The bartender and I had a deal. She would help me hit on women, but she would also help me keep accurate perceptions of my targets as the beer goggles kicked in. We had a hand signal that she would flash at me if I was hitting on someone she deemed "a skank." It was helpful. Really.

But Miranda from New York passed the bartender’s test and we were talking. I don’t remember a word she said, though. I don’t remember her backstory. Maybe she was dating a cage-fighter (I really think she said she was now that I think about it).


She asked me if she could come over. I remember that part. You don’t ever forget that part. You also don’t ever forget the part where some portion of your soul wakes up and you sneak away into the night without that—whatever it was. And you'll think I'm a coward, and you may be right. You'll wonder why I rejected a beautiful woman in such a callous fashion. The truth is, I'm not entirely sure. Maybe I was afraid. Who knows why we ever do anything?

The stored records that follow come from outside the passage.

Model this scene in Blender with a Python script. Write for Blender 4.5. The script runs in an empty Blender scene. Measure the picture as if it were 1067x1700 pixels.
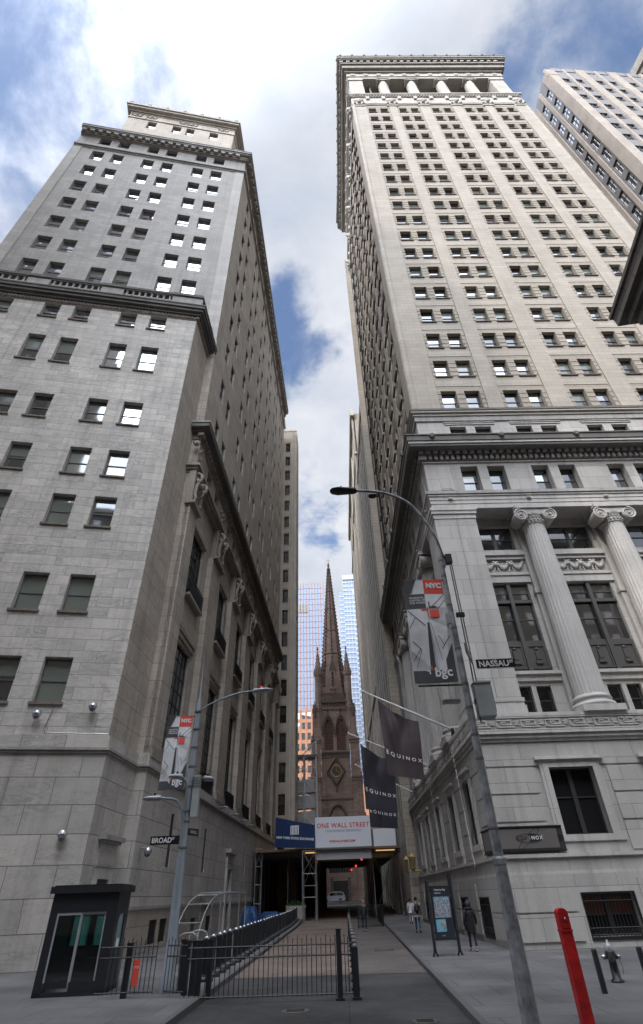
import bpy, math, random
from math import sin, cos, pi, radians, sqrt, atan2
from mathutils import Vector, Matrix
random.seed(7)
SC = bpy.context.scene
COL = SC.collection

# ---------------------------------------------------------------- camera
FPX = 858.0
UPC = Vector((497-533.5, -270-800, FPX)).normalized()          # world up seen in the camera (x right, y down, z forward)
FWD = Vector((572-533.5, 1487-800, FPX)); FWD = (FWD - UPC*FWD.dot(UPC)).normalized()
RGT = FWD.cross(UPC)
if RGT.x < 0: RGT = -RGT
camd = bpy.data.cameras.new('camera'); cam = bpy.data.objects.new('camera', camd); COL.objects.link(cam)
def cw(v): return Vector((RGT.dot(v), FWD.dot(v), UPC.dot(v)))  # camera vector to world
cx, cy, cz = cw(Vector((1,0,0))), cw(Vector((0,-1,0))), cw(Vector((0,0,-1)))
cam.matrix_world = Matrix(((cx.x,cy.x,cz.x,0),(cx.y,cy.y,cz.y,0),(cx.z,cy.z,cz.z,2.0),(0,0,0,1)))
camd.sensor_fit = 'HORIZONTAL'; camd.sensor_width = 36; camd.lens = FPX/1067*36
camd.shift_y = -50/1067; camd.clip_end = 6000; camd.clip_start = 0.1
SC.camera = cam
def pix_size(p):                                                 # rough size measure, used only to rank windows
    d = Vector(p) - Vector((0,0,2.0)); return 1.0/max(d.length, 1)

# ---------------------------------------------------------------- light
SUN_EL, SUN_AZ = radians(47), radians(208)     # azimuth measured from +X towards +Y: direction TO the sun
sd = Vector((cos(SUN_EL)*-0.52, cos(SUN_EL)*-0.854, sin(SUN_EL)))
sun = bpy.data.lights.new('sun', 'SUN'); sun.energy = 1.15; sun.angle = radians(1.2); sun.color = (1.0, 0.93, 0.83)
so = bpy.data.objects.new('sun', sun); COL.objects.link(so); so.rotation_euler = sd.to_track_quat('Z', 'Y').to_euler()
W = bpy.data.worlds.new('World'); SC.world = W; W.use_nodes = True
SC.view_settings.view_transform = 'Standard'; SC.view_settings.look = 'None'; SC.view_settings.gamma = 1
SC.view_settings.exposure = 0.48
def build_sky():
    nt = W.node_tree; N = nt.nodes; L = nt.links; N.clear()
    out = N.new('ShaderNodeOutputWorld'); bg = N.new('ShaderNodeBackground'); bg.inputs[1].default_value = 0.12
    sky = N.new('ShaderNodeTexSky'); sky.sky_type = 'NISHITA'; sky.sun_disc = False
    sky.sun_elevation = SUN_EL; sky.sun_rotation = atan2(sd.x, sd.y); sky.air_density = 1.0; sky.dust_density = 0.6
    tc = N.new('ShaderNodeTexCoord'); sep = N.new('ShaderNodeSeparateXYZ'); L.new(tc.outputs['Generated'], sep.inputs[0])
    def M(op, a, b=None, clamp=False):
        m = N.new('ShaderNodeMath'); m.operation = op; m.use_clamp = clamp
        for i, v in enumerate((a, b)):
            if v is None: continue
            if isinstance(v, (int, float)): m.inputs[i].default_value = v
            else: L.new(v, m.inputs[i])
        return m.outputs[0]
    den = M('ADD', M('MAXIMUM', sep.outputs[2], 0.0), 0.22)
    cmb = N.new('ShaderNodeCombineXYZ'); L.new(M('DIVIDE', sep.outputs[0], den), cmb.inputs[0]); L.new(M('DIVIDE', sep.outputs[1], den), cmb.inputs[1])
    def noise(scale, det, rough, dist=0.0, off=(0,0,0)):
        mp = N.new('ShaderNodeMapping'); mp.inputs['Location'].default_value = off; L.new(cmb.outputs[0], mp.inputs[0])
        n = N.new('ShaderNodeTexNoise'); n.inputs['Scale'].default_value = scale; n.inputs['Detail'].default_value = det
        n.inputs['Roughness'].default_value = rough; n.inputs['Distortion'].default_value = dist; L.new(mp.outputs[0], n.inputs['Vector']); return n.outputs[0]
    n1 = noise(3.2, 9, 0.60, 0.5, (3.1, 1.7, 0)); n2 = noise(7.0, 8, 0.6, 0.3, (9.0, 4.0, 2.0)); n3 = noise(1.6, 3, 0.5)
    # openings in the cloud deck: (direction, size, strength)
    spots = SPOTS
    acc = None
    nrm = N.new('ShaderNodeVectorMath'); nrm.operation = 'NORMALIZE'; L.new(tc.outputs['Generated'], nrm.inputs[0])
    wn = N.new('ShaderNodeTexNoise'); wn.inputs['Scale'].default_value = 3.6; wn.inputs['Detail'].default_value = 8; wn.inputs['Roughness'].default_value = .62; L.new(cmb.outputs[0], wn.inputs['Vector'])
    ws = N.new('ShaderNodeVectorMath'); ws.operation = 'SUBTRACT'; L.new(wn.outputs['Color'], ws.inputs[0]); ws.inputs[1].default_value = (.5,.5,.5)
    wm = N.new('ShaderNodeVectorMath'); wm.operation = 'SCALE'; L.new(ws.outputs[0], wm.inputs[0]); wm.inputs['Scale'].default_value = .42
    wa = N.new('ShaderNodeVectorMath'); L.new(nrm.outputs[0], wa.inputs[0]); L.new(wm.outputs[0], wa.inputs[1]); wr = N.new('ShaderNodeVectorMath'); wr.operation = 'NORMALIZE'; L.new(wa.outputs[0], wr.inputs[0])
    for d, s, k in spots:
        dp = N.new('ShaderNodeVectorMath'); dp.operation = 'DOT_PRODUCT'; L.new(wr.outputs[0], dp.inputs[0]); dp.inputs[1].default_value = d
        g = M('MULTIPLY', M('EXPONENT', M('MULTIPLY', M('SUBTRACT', 1.0, dp.outputs['Value']), -1.0/(s*s))), k)
        acc = g if acc is None else M('MAXIMUM', acc, g)
    hole = M('ADD', M('MULTIPLY', acc, 1.0), M('MULTIPLY', M('SUBTRACT', n1, 0.5), 1.7))
    r = N.new('ShaderNodeMapRange'); r.interpolation_type = 'SMOOTHSTEP'; r.inputs[1].default_value = 0.10; r.inputs[2].default_value = 0.85; L.new(hole, r.inputs[0])
    holef = M('MULTIPLY', r.outputs[0], 0.92)
    cc = N.new('ShaderNodeValToRGB'); cc.color_ramp.elements[0].position = 0.34; cc.color_ramp.elements[0].color = (3.5, 3.9, 4.6, 1)
    cc.color_ramp.elements[1].position = 0.60; cc.color_ramp.elements[1].color = (5.0, 5.15, 5.5, 1)
    L.new(M('ADD', M('MULTIPLY', n2, 0.5), M('MULTIPLY', n3, 0.5)), cc.inputs[0])
    bl = N.new('ShaderNodeMixRGB'); bl.blend_type = 'MULTIPLY'; bl.inputs[0].default_value = 1; bl.inputs[2].default_value = (.92, 1.05, 1.2, 1); L.new(sky.outputs[0], bl.inputs[1])
    # cloud round the sun, out of view, brightened to add light on shaded fronts
    ds = N.new('ShaderNodeVectorMath'); ds.operation = 'DOT_PRODUCT'; L.new(nrm.outputs[0], ds.inputs[0]); ds.inputs[1].default_value = tuple(sd)
    glow = M('ADD', 1.0, M('MULTIPLY', M('POWER', M('MAXIMUM', M('MULTIPLY', M('SUBTRACT', ds.outputs['Value'], .5), 2.0), 0.0), 2.0), 12.0))
    cg = N.new('ShaderNodeVectorMath'); cg.operation = 'SCALE'; L.new(cc.outputs[0], cg.inputs[0]); L.new(glow, cg.inputs['Scale'])
    mx = N.new('ShaderNodeMixRGB'); L.new(holef, mx.inputs[0]); L.new(cg.outputs[0], mx.inputs[1]); L.new(bl.outputs[0], mx.inputs[2])
    L.new(mx.outputs[0], bg.inputs[0]); L.new(bg.outputs[0], out.inputs[0])
def dirpx(x, y): return tuple(cw(Vector((x-533.5, y-800, FPX))).normalized())
SPOTS = [(dirpx(60,130),.17,.85),(dirpx(150,220),.08,.85),(dirpx(10,350),.09,.8),(dirpx(1020,30),.08,.68),(dirpx(880,150),.06,.6),(dirpx(250,20),.05,.3),
         (dirpx(480,545),.06,.8),(dirpx(70,60),.12,.55),(dirpx(530,868),.045,.75),(dirpx(560,640),.10,.12)]
build_sky()

# ---------------------------------------------------------------- materials
MATS = {}
def mat(name, col=(.5,.5,.5), rough=.7, metal=0.0, spec=None, emis=None, bump=0.0, bscale=20.0, var=0.0, vscale=3.0, streak=0.0):
    if name in MATS: return MATS[name]
    m = bpy.data.materials.new(name); m.use_nodes = True; nt = m.node_tree; b = nt.nodes['Principled BSDF']; L = nt.links
    b.inputs['Base Color'].default_value = (*col, 1); b.inputs['Roughness'].default_value = rough; b.inputs['Metallic'].default_value = metal
    if spec is not None: b.inputs['Specular IOR Level'].default_value = spec
    if emis: b.inputs['Emission Color'].default_value = (*emis[:3], 1); b.inputs['Emission Strength'].default_value = emis[3]
    tc = nt.nodes.new('ShaderNodeTexCoord')
    if var > 0:
        n = nt.nodes.new('ShaderNodeTexNoise'); n.inputs['Scale'].default_value = vscale; n.inputs['Detail'].default_value = 6
        mp = nt.nodes.new('ShaderNodeMapping'); mp.inputs['Scale'].default_value = (1, 1, 0.15 if streak else 1)
        L.new(tc.outputs['Object'], mp.inputs[0]); L.new(mp.outputs[0], n.inputs['Vector'])
        r = nt.nodes.new('ShaderNodeMapRange'); r.inputs[1].default_value = .3; r.inputs[2].default_value = .7; r.inputs[3].default_value = 1-var; r.inputs[4].default_value = 1+var*.5
        L.new(n.outputs[0], r.inputs[0])
        mx = nt.nodes.new('ShaderNodeVectorMath'); mx.operation = 'SCALE'; mx.inputs[0].default_value = col; L.new(r.outputs[0], mx.inputs['Scale']); L.new(mx.outputs[0], b.inputs['Base Color'])
    if bump > 0:
        n = nt.nodes.new('ShaderNodeTexNoise'); n.inputs['Scale'].default_value = bscale; n.inputs['Detail'].default_value = 4; L.new(tc.outputs['Object'], n.inputs['Vector'])
        bp = nt.nodes.new('ShaderNodeBump'); bp.inputs['Strength'].default_value = bump; bp.inputs['Distance'].default_value = .02; L.new(n.outputs[0], bp.inputs['Height']); L.new(bp.outputs[0], b.inputs['Normal'])
    MATS[name] = m; return m

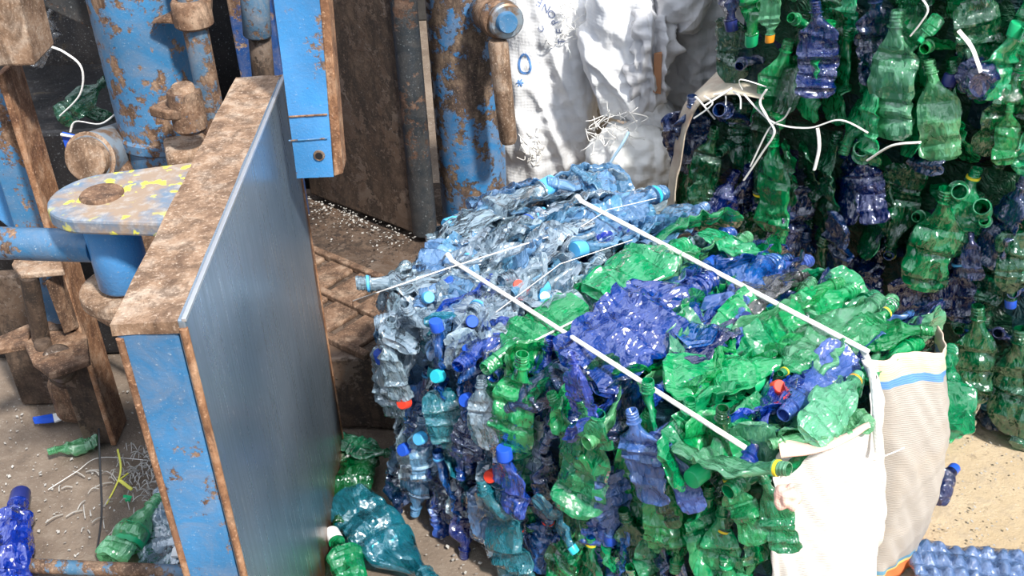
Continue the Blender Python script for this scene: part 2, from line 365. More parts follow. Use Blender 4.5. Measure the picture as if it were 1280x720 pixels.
# hinge lugs (upper, lower) belong to the door
def lug(name, pin, z0, z1, r, wall_y0, wall_y1, mat, dx=0):
    b = nb(); pts = []
    ax = DX0+.004
    pts.append(V((ax, wall_y0, z0))); pts.append(V((ax, wall_y1, z0)))
    for i in range(13):
        a = math.radians(100+i*13); pts.append(V((pin[0]+math.cos(a)*r, pin[1]+math.sin(a)*r, z0)))
    prism(b, pts, (0, 0, z1-z0)); return obj(name, b, mat, door, bevel=.004)
pin = (-.553, 1.335)
lug('hinge_lug', pin, .812, .834, .072, 1.245, 1.43, m_lug).__setitem__('label', 'hinge lug speckled with yellow')
lug('hinge_lug', (pin[0], pin[1]+.01), .665, .685, .070, 1.25, 1.43, m_rust_pale)
b = cyl(nb(), (*pin, .66), (*pin, .8385), .030); b2 = obj('hinge_pin', b, m_rust, door, smooth=40)
# swing arm whose barrel sits on the pin
arm = thing('swing_arm', 'blue painted pipe arm with barrel between the door hinge lugs', 'machine arm', (pin[0], pin[1], .69))
b = cyl(nb(), (*pin, .690), (*pin, .808), .037); obj('barrel', b, m_blue_clean, arm, smooth=40)
ae = V((pin[0]-.03, pin[1], .755)); a0 = aty(-30, 303, 1.36)
b = tube(nb(), [ae, ae.lerp(a0, .5), a0], .0235, 20); obj('pipe', b, m_blue, arm, smooth=60)

# big hydraulic cylinder behind the door
cxy = (-.655, 1.97)
hc = thing('hydraulic_cylinder', 'thick upright blue cylinder with chipped paint behind the press door', 'hydraulic cylinder', (*cxy, 0))
b = lathe(nb(), (*cxy, .01), (*cxy, 1.45), [(0, .10), (.01, .105), (.30, .105), (.31, .089), (.432, .089), (.436, .094), (.448, .094), (.452, .0895), (1, .0895)], 48); obj('barrel', b, m_blue, hc, smooth=35)
b = nb(); tube(b, [V((cxy[0]-.10, cxy[1]-.05, .62)), V((cxy[0]-.075, cxy[1]-.085, .56)), V((cxy[0]-.05, cxy[1]-.10, .50)), V((cxy[0]-.05, cxy[1]-.09, .42))], .03, 12); obj('foot_flange', b, m_rust, hc, smooth=60)
# slim tie rod with bolt cup, ring bracket, and rusty block
rp0 = aty(243, 130, 1.80)
rod = thing('tie_rod', 'slim upright rod with collars and a bolted cup right of the thick blue cylinder', 'rod', (rp0.x+.01, 1.84, .40))
rx = aty(247, 60, 1.86)
b = lathe(nb(), (rx.x, 1.87, .42), (rx.x, 1.87, 1.3), [(0, .028), (.3, .028), (.302, .022), (1, .022)], 24); obj('shaft', b, m_blue_worn, rod, smooth=40)
b = lathe(nb(), (rx.x, 1.87, rx.z+.035), (rx.x, 1.87, rx.z+.085), [(0, .028), (.1, .034), (.9, .034), (1, .03)], 24); obj('collar', b, m_rust, rod, smooth=40)
b = nb(); prism(b, [aty(188, 30, 1.86), aty(205, 22, 1.86), aty(228, 8, 1.86), aty(236, -6, 1.86), aty(262, 0, 1.86), aty(262, 26, 1.86), aty(238, 36, 1.86), aty(212, 30, 1.86)], (0, .03, 0)); roughen(b, .006, 60); obj('bracket', b, m_rust, rod, bevel=.004)
cp = aty(237, 150, 1.78)
b = lathe(nb(), cp-V((0, 0, .02)), cp+V((0, 0, .055)), [(0, .024), (.1, .03), (.9, .030), (1, .028)], 28); cup_ = obj('cup', b, m_blue_worn, rod, smooth=35)
b = cyl(nb(), cp+V((0, 0, .05)), cp+V((0, 0, .066)), .021, .019); obj('bolt_head', b, m_rust_pale, cup_, smooth=40)
b = nb(); prism(b, [cp+V((-.065, -.005, .012)), cp+V((-.03, -.028, .012)), cp+V((.0, -.03, .012)), cp+V((.0, .03, .012)), cp+V((-.03, .05, .012))], (0, 0, .018)); obj('bolt_tab', b, m_rust, rod, bevel=.003)
b = nb(); box(b, aty(233, 196, 1.80)+V((0, .01, -.03)), (.075, .09, .105), Matrix.Rotation(.3, 3, 'Z')); roughen(b, .003, 30); obj('block', b, m_rust_pale, rod, bevel=.008)
# left upright channel
post = thing('frame_post', 'rusty upright steel post with blue patches at the left side', 'machine frame', (-.90, 1.86, 0))
b = box(nb(), (-.868, 1.850, .42), (.012, .085, .84)); obj('flange', b, m_orange, post, bevel=.003)
b = box(nb(), (-.915, 1.872, .40), (.085, .012, .80)); obj('web', b, m_blue, post, bevel=.003)
b = box(nb(), (-.900, 1.820, .155), (.060, .02, .30)); obj('front_bar', b, m_brown, post, bevel=.003)
q = [aty(-12, 84, 1.76), aty(44, 82, 1.76), aty(22, -8, 1.76), aty(-12, -8, 1.76)]
b = nb(); prism(b, q, (0, .10, 0)); obj('post_cap', b, m_rust_pale, post, bevel=.004, label='dusty beige-grey upper block')
fp = thing('frame_plate', 'small blue machine bar at the left edge behind the rusty post', 'machine frame', (-1.02, 1.95, 0))
q = [aty(-15, 105, 1.93), aty(8, 110, 1.93), aty(45, 275, 1.93), aty(30, 300, 1.93), aty(-15, 265, 1.93)]
b = nb(); prism(b, q, (0, .03, 0)); obj('plate', b, m_blue_clean, fp, bevel=.004)
q = [aty(-15, 262, 1.90), aty(28, 285, 1.90), aty(36, 520, 1.90), aty(-15, 500, 1.90)]
b = box(nb(), (fp.location.x-.05, 1.98, .17), (.10, .03, .34)); obj('leg', b, m_brown, fp, bevel=.004)
# grey gusset at the top left
q = [aty(18, -12, 1.98), aty(112, -12, 1.98), aty(118, 38, 1.98), aty(66, 14, 1.98)]
gs = nb(); prism(gs, q, (0, .02, 0)); obj('gusset_plate', gs, m_dark, bevel=.003, label='dull grey gusset plate at the top left beside the thick blue cylinder', cat='machine plate')
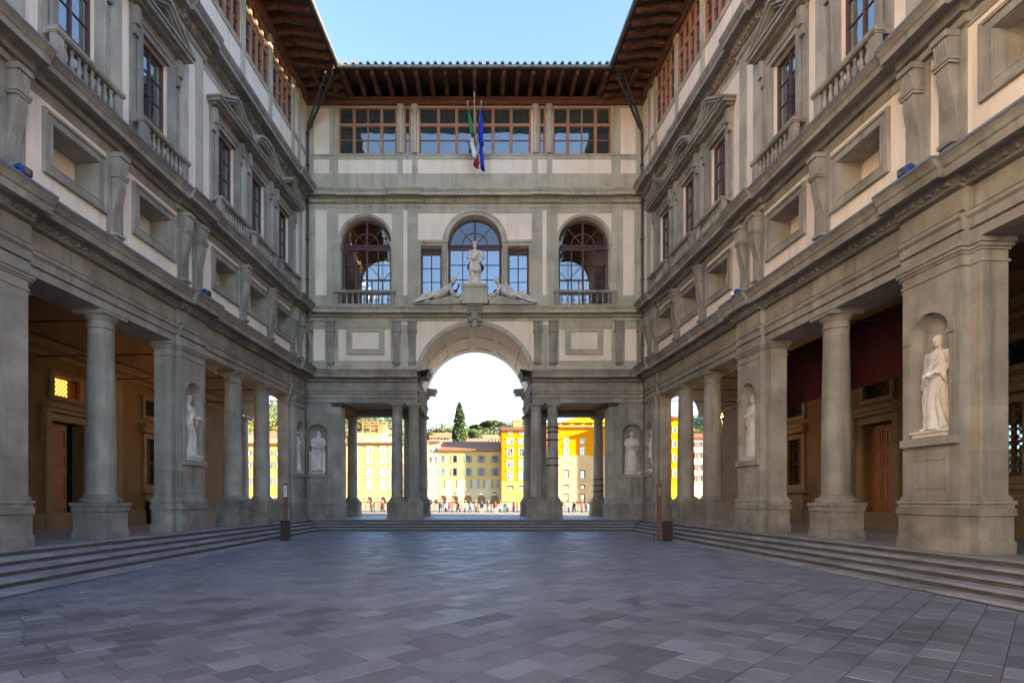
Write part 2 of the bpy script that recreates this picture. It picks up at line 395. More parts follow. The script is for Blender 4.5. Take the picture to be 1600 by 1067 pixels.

So, something like three years later, I wonder why I wanted to remember her. Why did I make a note on a napkin that I hadn’t seen since I wrote it? And right now, all I can think of is that she represents potential. In a moment of heartache for me, she showed me that there would be life after Jane. She is one of life’s hiccups. She wasn’t important enough to be anything else—not a tidal wave or an asteroid or a nuclear bomb. She was a hiccup, and life is full of hiccups.


And just like you’re told as a kid that you're growing when you get the hiccups, maybe these other, metaphysical hiccups represent some sort of growth. Regardless, we will try to move on. After all, hiccups are all very annoying at the end of the day. So, you drink a little water, introduce her to a table of well-mannered and thirstier men, and sneak out the back door never to see her again. Now she is just a name on a napkin—a hiccup in the memory of a town which itself was a hiccup of sorts.